The company intends to develop the gas and gas condensate field via a tie-back to the Shearwater platform 20 miles away.

The submission of the plans comes about two months after Shell chief executive Ben van Beurden said the company was committed to the North Sea, despite agreeing to sell a package of assets in the basin to Chrysaor earlier this year.

Shell initially received approval for developing Fram from UK authorities in October 2012.

At the time, the Shell described Fram, discovered in 1969, as one of its most significant projects in the central North Sea for more than a decade.

It was expected to produce an average of 35,000 barrels of oil equivalent per day from eight wells via a new floating production, storage and offloading vessel.

But Shell mothballed the project in February 2013 and axed several key contracts after encountering “unexpected well results”.

The company said development drilling would continue and that the results of the campaign would help it come up with a revised strategy.

Read: Fram – whatever is going on Shell?

In its new environmental statement, Shell said it would develop Fram using two horizontal wells, with drilling expected to start in the first quarter of 2019.

Shell said the Shearwater platform would require only minor modifications to the control system and chemical injection system.

Shell said that out of all the options considered, tying back to Shearwater was the “least technically complex solution, had the smallest footprint, reused existing infrastructure and was the
most economically viable”.

The company also said it was going after “reduced recoverable volumes” from the field.

The public consultation period for the environmental statement runs until November 24.

Shell is the operator of Fram, in which it has a 32% equity share.
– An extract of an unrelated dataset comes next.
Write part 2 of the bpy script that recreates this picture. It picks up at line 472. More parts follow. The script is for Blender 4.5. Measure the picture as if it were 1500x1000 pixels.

Esso Exploration and Production UK, a subsidiary of US oil giant ExxonMobil, owns the remaining 68%.

Also in its environmental statement, Shell said Dana Petroleum had proposed tying its Arran field back to Shearwater.

Dana plans to hand in its plans for developing Arran before the end of this year, with first oil slated for 2021.

“Due to both fields tying back to Shearwater, where appropriate, the cumulative impacts of both the Fram and Arran Fields (emissions to air and discharges to sea) have been considered within this environmental statement,” Shell said.